Short task ▸ Where a line of the material contains the string "pixels", copy that line.

Dataset content ▸
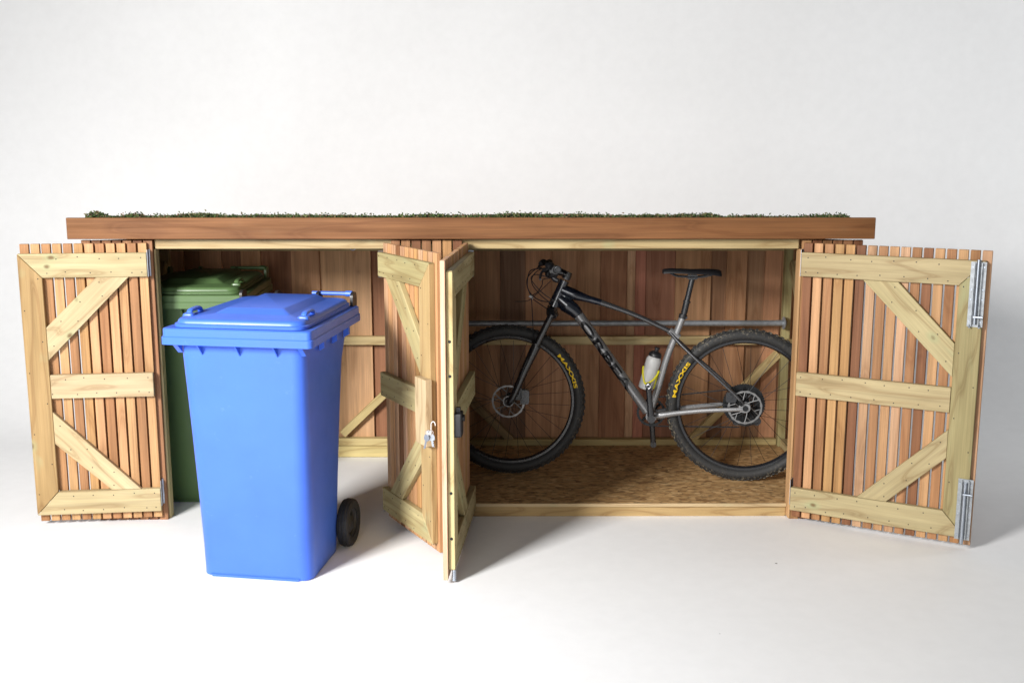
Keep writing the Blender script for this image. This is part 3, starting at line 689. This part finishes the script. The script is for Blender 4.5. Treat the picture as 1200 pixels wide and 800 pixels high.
bm_cyl(bm, (.451, -.040, .312), (.451, .040, .312), .026, seg=28)
bm_cyl(bm, (.375, 0, .725), (.33, 0, .69), .018, seg=14)
frame = mk('frame', bm, GREY, bike)
bm = bmesh.new()
bm_tube(bm, smooth_pts([(.70, 0, .852), (.605, 0, .820), (.52, 0, .788), (.44, 0, .752), (.375, 0, .722), (.345, 0, .706)], 6), [.0150, .0125, .0115, .0115, .0115, .012], 16, L3, 1.35)
for sgn in (-1, 1):
    bm_tube(bm, smooth_pts([(.375, sgn * .010, .721), (.33, sgn * .024, .672), (.25, sgn * .040, .598), (.15, sgn * .052, .512), (.055, sgn * .058, .425), (.022, sgn * .059, .385)], 6), [.0085, .0085, .0075, .007, .0075, .008], 12, L3, .9)
mk('top_tube_and_stays', bm, DARKGREY, frame)
# frame, black front: head tube with the flowing junction
bm = bmesh.new()
bm_tube(bm, smooth_pts([(.872, 0, .955), (.896, 0, .90), (.925, 0, .832)], 6), [.023, .024, .028], 20, L3, 1)
bm_tube(bm, smooth_pts([(.903, 0, .872), (.862, 0, .838), (.830, 0, .815), (.805, 0, .7887)], 7), [.030, .038, .034, .0262], 20, L3, .85)
bm_tube(bm, smooth_pts([(.884, 0, .912), (.825, 0, .888), (.76, 0, .868), (.699, 0, .8515)], 6), [.026, .026, .0175, .0152], 18, L3, 1.1)
bm_tube(bm, smooth_pts([(.905, 0, .885), (.868, 0, .872), (.838, 0, .864)], 5), [.028, .032, .013], 16, L3, .6)
mk('head_junction', bm, NAVY, frame)
# lettering on the down tube
P0, P1 = Vector((.800, 0, .783)), Vector((.485, 0, .348))
axd = (P1 - P0).normalized(); up = Vector((-axd.z, 0, axd.x)); up = up if up.z > 0 else -up
for mat_, bold, lift, sc in ((PRINTBLK, .0012, .0004, 1.0),):
    vs, fs, me = text_mesh('ORBEA', .034, bold)
    bm = subdiv_text(me, 2); xs_ = [v.x for v in vs]; m0 = min(xs_)
    if bold > 0: M0, TW = m0, max(xs_) - m0
    for v in bm.verts:
        u = (v.co.x - M0) / TW; s_ = .022 + u * .405; h = (v.co.y - .0117) * 1.45 - .0030
        r_ = .0255; hh = max(-.0228, min(.0228, h)); c = P0 + axd * s_
        # the tube centre line bows slightly: follow it
        cz = c.x; 
        v.co = c + up * hh + Vector((0, (math.sqrt(max(1e-6, r_ * r_ - hh * hh)) * 1.0) + .0012 + lift, 0))
    o = mk('frame_lettering', bm, mat_, frame, smooth=False)
# fork
bm = bmesh.new(); fd_ = Vector((1.120 - .940, 0, .40 - .800)).normalized()
bm_cyl(bm, (.928, 0, .826), (.934, 0, .812), .026, seg=20)
bm_tube(bm, smooth_pts([(.925, -.062, .775), (.935, -.045, .806), (.938, 0, .814), (.935, .045, .806), (.925, .062, .775)], 6), .021, 14)
for sgn in (-1, 1):
    bm_cyl(bm, (.928, sgn * .064, .800), (1.020, sgn * .064, .610), .0165, seg=18)
    o_ = bm_tube(bm, smooth_pts([(1.000, sgn * .064, .650), (1.012, sgn * .064, .625), (1.060, sgn * .064, .52), (1.108, sgn * .064, .405), (1.128, sgn * .062, .372), (1.138, sgn * .060, .356)], 5), [.0215, .0225, .0195, .0165, .0175, .012], 16)
    bm_cyl(bm, (HB[0], sgn * .050, HB[1]), (HB[0], sgn * .072, HB[1]), .016, seg=18)
    bm_cyl(bm, (1.004, sgn * .064, .655), (1.0, sgn * .064, .662), .0232, seg=18)
bm_tube(bm, smooth_pts([(.995, -.062, .66), (.975, -.05, .70), (.968, 0, .715), (.975, .05, .70), (.995, .062, .66)], 6), .0135, 12)
mk('fork', bm, SATIN, bike)
# front brake caliper and hose
bm = bmesh.new(); bm_loft(bm, [[Vector((p.x, q, p.y)) for p in rrect(1.035, 1.078, .36, .43, .012, 0)] for q in (.030, .062)]); bm_box(bm, 1.07, 1.10, .05, .062, .38, .44)
mk('front_caliper', bm, SATIN, bike)
bm = bmesh.new(); bm_loft(bm, [[Vector((p.x, q, p.y)) for p in rrect(.055, .105, .395, .445, .012, 0)] for q in (.030, .058)]); bm_cyl(bm, (.085, .058, .425), (.085, .066, .425), .010, seg=14)
mk('rear_caliper', bm, SATIN, bike)
bm = bmesh.new(); bm_cyl(bm, (RB[0], .062, RB[1]), (RB[0], .071, RB[1]), .013, seg=18); bm_cyl(bm, (.030, .064, .384), (.045, .064, .403), .0075, seg=10)
mk('rear_axle', bm, DARKST, bike)
# stem, bar, grips, levers
bar_z, bar_s = 1.028, .893
bm = bmesh.new(); bm_cyl(bm, (.868, 0, .962), (.858, 0, .988), .021, seg=20); bm_cyl(bm, (.8555, 0, .990), (.854, 0, .9935), .018, seg=16)
bm_tube(bm, smooth_pts([(.862, 0, .978), (.885, 0, .992), (.915, 0, 1.003)], 4), [.018, .016, .021], 16, L3, 1.2)
bm_cyl(bm, (.922, -.024, 1.004), (.922, .024, 1.004), .022, seg=18)
mk('stem', bm, SATIN, bike)
bp = smooth_pts([(.978, -.37, 1.000), (.958, -.20, 1.002), (.930, -.06, 1.002), (.918, .06, 1.006), (.900, .20, 1.026), (.877, .37, 1.048)], 6)
bm = bmesh.new(); bm_tube(bm, bp, .0115, 14); mk('handlebar', bm, SATIN, bike)
for sgn in (-1, 1):
    e1 = Vector((.877 if sgn > 0 else .978, sgn * .372, 1.048 if sgn > 0 else 1.0)); e0 = Vector((.8935 if sgn > 0 else .964, sgn * .245, 1.031 if sgn > 0 else 1.001))
    bm = bmesh.new(); bm_tube(bm, [e0.lerp(e1, k / 12) for k in range(13)], [.0165 - .0012 * (k % 2) for k in range(13)], 18)
    gr = mk('grip', bm, RUBBER, bike)
    d = (e1 - e0).normalized(); bm = bmesh.new(); bm_tube(bm, [e1 + d * .001 + Vector((.0125 * math.cos(a), 0, .0125 * math.sin(a))) for a in [R(24 * k) for k in range(16)]],   .0024, 8, cap=False)
    mk('end_ring', bm, DARKST, gr)
    bm = bmesh.new(); cl = Vector((.900 if sgn > 0 else .958, sgn * .200, 1.026 if sgn > 0 else 1.002))
    bm_cyl(bm, cl + Vector((0, -.010, 0)), cl + Vector((0, .010, 0)), .018, seg=16)
    bm_tube(bm, smooth_pts([cl + Vector((.02, 0, .012)), cl + Vector((.035, sgn * -.02, .018)), cl + Vector((.045, sgn * -.06, .016))], 5), [.014, .016, .010], 12)
    bm_tube(bm, smooth_pts([cl + Vector((.035, sgn * .0, .008)), cl + Vector((.060, sgn * .03, -.006)), cl + Vector((.062, sgn * .09, -.022)), cl + Vector((.058, sgn * .13, -.028))], 6), [.008, .006, .006, .005], 10)
    mk('brake_lever', bm, BLACKP, bike)
    bm = bmesh.new(); bm_tube(bm, smooth_pts([cl + Vector((-.005, sgn * -.02, -.016)), cl + Vector((.012, sgn * -.03, -.040)), cl + Vector((-.012, sgn * -.015, -.052))], 5), [.011, .013, .010], 12)
    bm_cyl(bm, cl + Vector((.0, sgn * -.01, -.02)), cl + Vector((.02, sgn * -.03, -.03)), .012, seg=12)
    mk('shifter', bm, BLACKP, bike)
# cables and hoses looping in front of the head tube
def cable(nm, pts, r_=.0022): bm = bmesh.new(); bm_tube(bm, smooth_pts(pts, 8), r_, 7); mk(nm, bm, BLACKP, bike)
cable('brake_hose', [(.945, .15, 1.020), (.990, .12, 1.022), (1.035, .06, 1.000), (1.048, .03, .930), (1.032, .01, .872), (1.024, .03, .80), (1.018, .05, .70), (1.02, .075, .64), (1.06, .082, .54), (1.088, .075, .45), (1.085, .062, .41)], .0025)
cable('brake_hose', [(.945, -.15, 1.018), (1.00, -.10, 1.010), (1.052, -.03, .965), (1.045, 0, .905), (1.0, .02, .865), (.945, .025, .855), (.905, .022, .87)], .0025)
cable('gear_cable', [(.93, -.17, .985), (.975, -.12, 1.0), (1.02, -.05, .982), (1.03, 0, .94), (.985, .02, .885), (.93, .022, .845), (.91, .02, .84)])
cable('lockout_cable', [(.93, .17, .985), (.965, .12, .972), (.975, .06, .94), (1.0, .02, .900), (1.03, 0, .872), (.985, .02, .84), (.945, .035, .818)])
cable('dropper_cable', [(.94, .17, .99), (1.0, .12, .995), (1.028, .05, .965), (.99, .03, .91), (.94, .028, .872), (.90, .024, .858)])
cable('loose_cable_end', [(.93, .12, .965), (1.03, .03, .868), (1.07, 0, .852), (1.11, -.01, .848)], .0018)
bm = bmesh.new(); bm_cyl(bm, (1.022, .012, .868), (1.040, .012, .880), .0062, seg=10); mk('cable_clip', bm, WHITEP, bike)
# seat post, collar, saddle
bm = bmesh.new(); a0, a1 = Vector((.312, 0, .79)), Vector((.274, 0, .975)); bm_cyl(bm, a0, a1, .0135, seg=20)
bm_cyl(bm, a0.lerp(a1, .10), a0.lerp(a1, .40), .0155, seg=20); bm_cyl(bm, a0.lerp(a1, .385), a0.lerp(a1, .42), .018, seg=20)
bm_loft(bm, [[Vector((p.x, q, p.y)) for p in rrect(.250, .298, .970, .992, .008, 0)] for q in (-.020, .020)])
mk('seat_post', bm, SATIN, bike)
bm = bmesh.new(); bm_cyl(bm, (.3155, 0, .784), (.3115, 0, .802), .0195, seg=20); bm_cyl(bm, (.298, -.012, .788), (.298, .014, .788), .006, seg=10); mk('seat_collar', bm, BLACKP, bike)
bm = bmesh.new(); st = []
for s_, zt, hw, th in ((.415, 1.012, .006, .010), (.408, 1.016, .018, .018), (.38, 1.020, .021, .020), (.33, 1.019, .026, .018), (.28, 1.017, .037, .016), (.22, 1.018, .056, .016), (.18, 1.018, .067, .018), (.155, 1.015, .069, .020), (.143, 1.010, .058, .016)):
    lp = []
    for k in range(16):
        a = 2 * math.pi * k / 16; x = math.cos(a); z = math.sin(a)
        lp.append(Vector((s_, hw * x, zt - th * .5 - (abs(x) ** 3) * .012 + z * th * .5)))
    st.append(lp)
bm_loft(bm, st); sad = mk('saddle', bm, BLACKP, bike)
bm = bmesh.new()
for sgn in (-1, 1): bm_tube(bm, smooth_pts([(.385, sgn * .012, 1.002), (.35, sgn * .018, .985), (.30, sgn * .021, .981), (.24, sgn * .022, .981), (.20, sgn * .03, .99), (.175, sgn * .035, 1.0)], 5), .0036, 8)
mk('saddle_rail', bm, SATIN, sad)
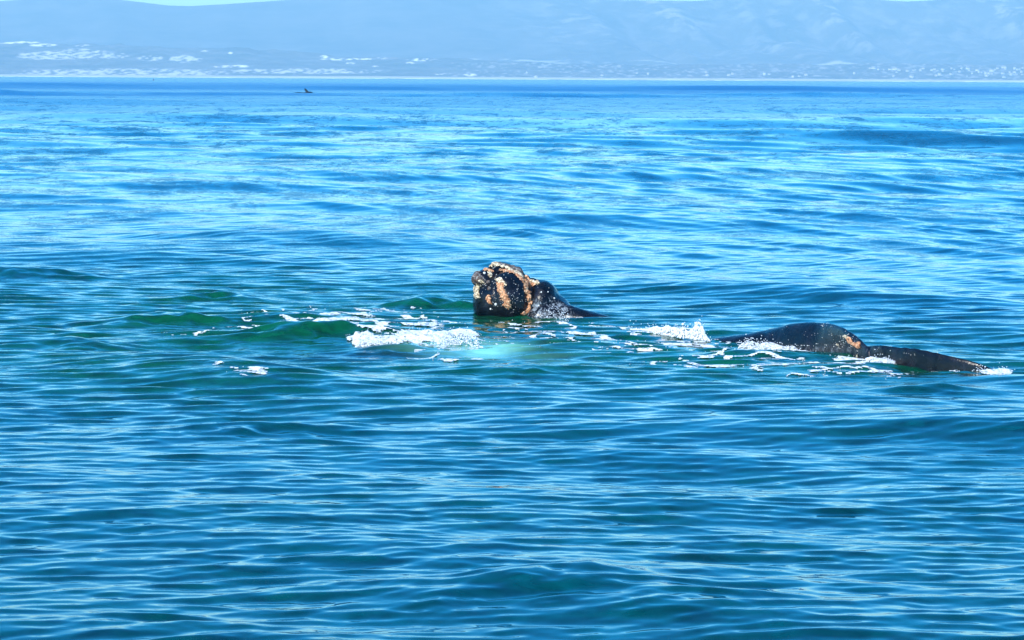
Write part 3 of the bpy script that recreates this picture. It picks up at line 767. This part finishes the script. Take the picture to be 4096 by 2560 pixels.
splash('low frothy splash along the foot of the arched back', [c3(530, 500), c3(580, 440), c3(650, 405), c3(720, 415), c3(800, 440), c3(900, 470), c3(960, 490), c3(1050, 515), c3(1100, 505), c3(1180, 530), c3(1300, 580), c3(1400, 620)], (1392, 1426), .18, 700, .010, .028, (), 2)
splash('frothy splash where the flipper meets the arched back', [c4(470, 530), c4(560, 510), c4(660, 492), c4(760, 486), c4(800, 515), c4(850, 545), c4(915, 595)], (1462, 1476), .15, 420, .010, .028, (), 3)
splash('small splash with flying drops at the tip of the flipper', [c4(1840, 672), c4(1900, 650), c4(1960, 655), c4(2040, 675), c4(2100, 650), c4(2140, 625), c4(2180, 645), c4(2230, 715)], (1504, 1514), .12, 260, .008, .02,
       [(c4(2160, 0)[0], c4(0, 600)[1], .012), (c4(2185, 0)[0], c4(0, 610)[1], .010), (c4(2220, 0)[0], c4(0, 592)[1], .009), (c4(1985, 0)[0], c4(0, 580)[1], .012), (c4(2010, 0)[0], c4(0, 610)[1], .012)], 4)
c6 = lambda x, y: (600 + x / 1.4235, 1180 + y / 1.4235)
splash('white breaking splash on the green wave left of centre', [c6(1170, 285), c6(1200, 245), c6(1240, 250), c6(1290, 238), c6(1320, 255), c6(1380, 250), c6(1420, 280), c6(1480, 275), c6(1520, 300)], (1398, 1404), .25, 700, .010, .03, (), 5)
splash('rounded white froth heap left of the milky green patch', [c6(1620, 260), c6(1680, 235), c6(1740, 222), c6(1820, 215), c6(1870, 235), c6(1875, 265), c6(1890, 290)], (1382, 1392), .3, 480, .010, .028, (), 6)
splash('thin splash of running water at the foot of the raised head', [c1(1150, 940), c1(1220, 900), c1(1330, 930), c1(1450, 930), c1(1560, 900), c1(1600, 990), c1(1650, 1030)], (1268, 1284), .12, 160, .006, .018, (), 7)

# ------------------------------------------------------------------ haze
hz = NT('thin_sea_haze')
pv = hz.n('ShaderNodeVolumePrincipled', {'Color': (*HAZE_COL, 1), 'Density': HAZE_DENS, 'Anisotropy': HAZE_G})
hz.t.links.new(pv.outputs[0], hz.out.inputs['Volume'])
v, f = box(0, 7000, -8, 14400, 14800, 398)
hazeo = mesh_from('haze', v, f, hz.m, smooth=False); tag(hazeo, 'thin blue sea haze', kind='stuff')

Exercise solution ▸
Keep writing the Blender script for this image. This is part 3, starting at line 689. This part finishes the script. The script is for Blender 4.5. Treat the picture as 1200 pixels wide and 800 pixels high.
Write part 3 of the bpy script that recreates this picture. It picks up at line 767. This part finishes the script. Take the picture to be 4096 by 2560 pixels.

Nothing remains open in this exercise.